W piątkowym meczu z udziałem Chicago Bulls i Miami Heat doszło do kilku twardych przepychanek. W jednej z nich uczestniczył LeBron James, który starł się z Nazrem Mohammedem. Gwiazdor Żaru został odepchnięty przez gracza Byków i z impetem przewrócił się na parkiet. Niektórzy obserwatorzy stwierdzili, że LBJ nieco przesadził z tym upadkiem. MVP sezonu zasadniczego niespecjalnie przejął się jednak tymi opiniami. - Gram agresywną koszykówkę. Nie muszę floppować. Nie robię tego. Nie jestem jednym z tych - skomentował niedawne doniesienia 28-letni koszykarz.
Jednym z twórców teorii oskarżającej Jamesa był trener Bulls, Tom Thibodeau. Władze ligi zwróciły na to uwagę i ukarały szkoleniowca grzywną w wysokości 35 tysięcy dolarów.
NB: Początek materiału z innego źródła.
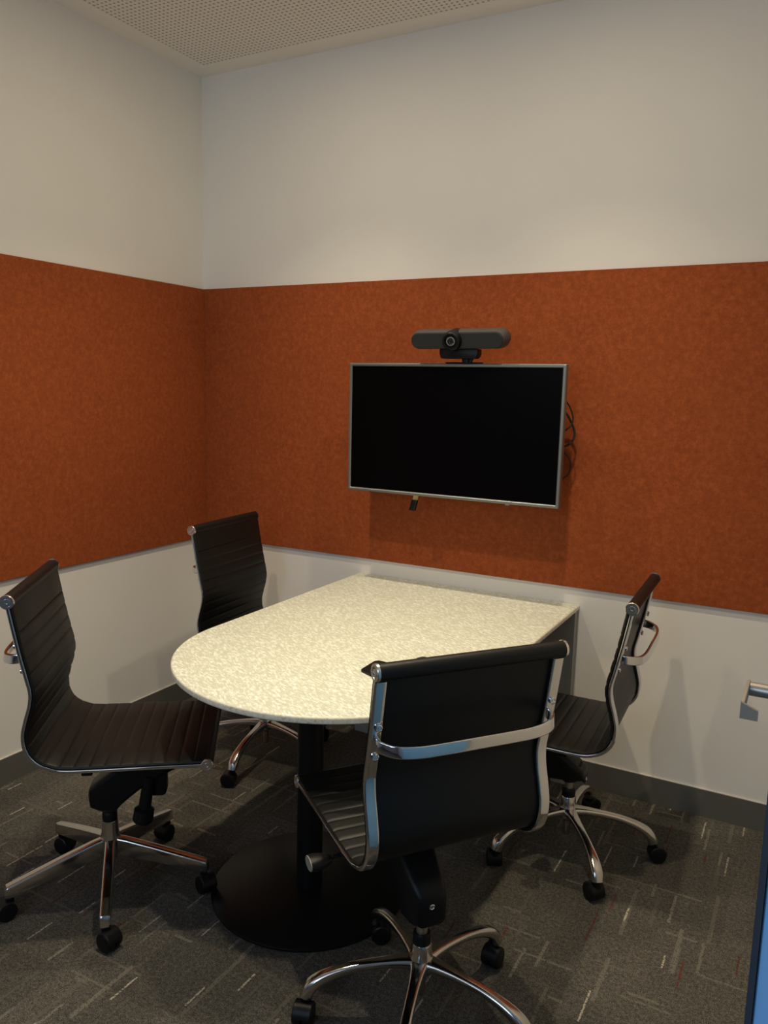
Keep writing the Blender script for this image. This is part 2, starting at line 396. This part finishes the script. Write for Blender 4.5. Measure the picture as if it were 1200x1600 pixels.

LBJ ma na pieńku z członkami klubu z Chicago od marca bieżącego roku. Wówczas dość otwarcie wyraził bowiem swoje niezadowolenie z powodu sposobu, w jaki zawodnicy Byków powstrzymywali jego akcje. - Powiedziałem to, co powiedziałem, lecz nie chcę już za bardzo wchodzić w żadne dyskusje z tymi, którzy mają na mój temat swoje zdanie. Nie ma w tym nic, czego już bym w swojej karierze nie słyszał. Jestem tutaj, by grać w koszykówkę i robić to, co jest potrzebne, by drużyna wygrywała. Tak więc to, co inni o mnie mówią, niespecjalnie mnie obchodzi - dodał lider Heat.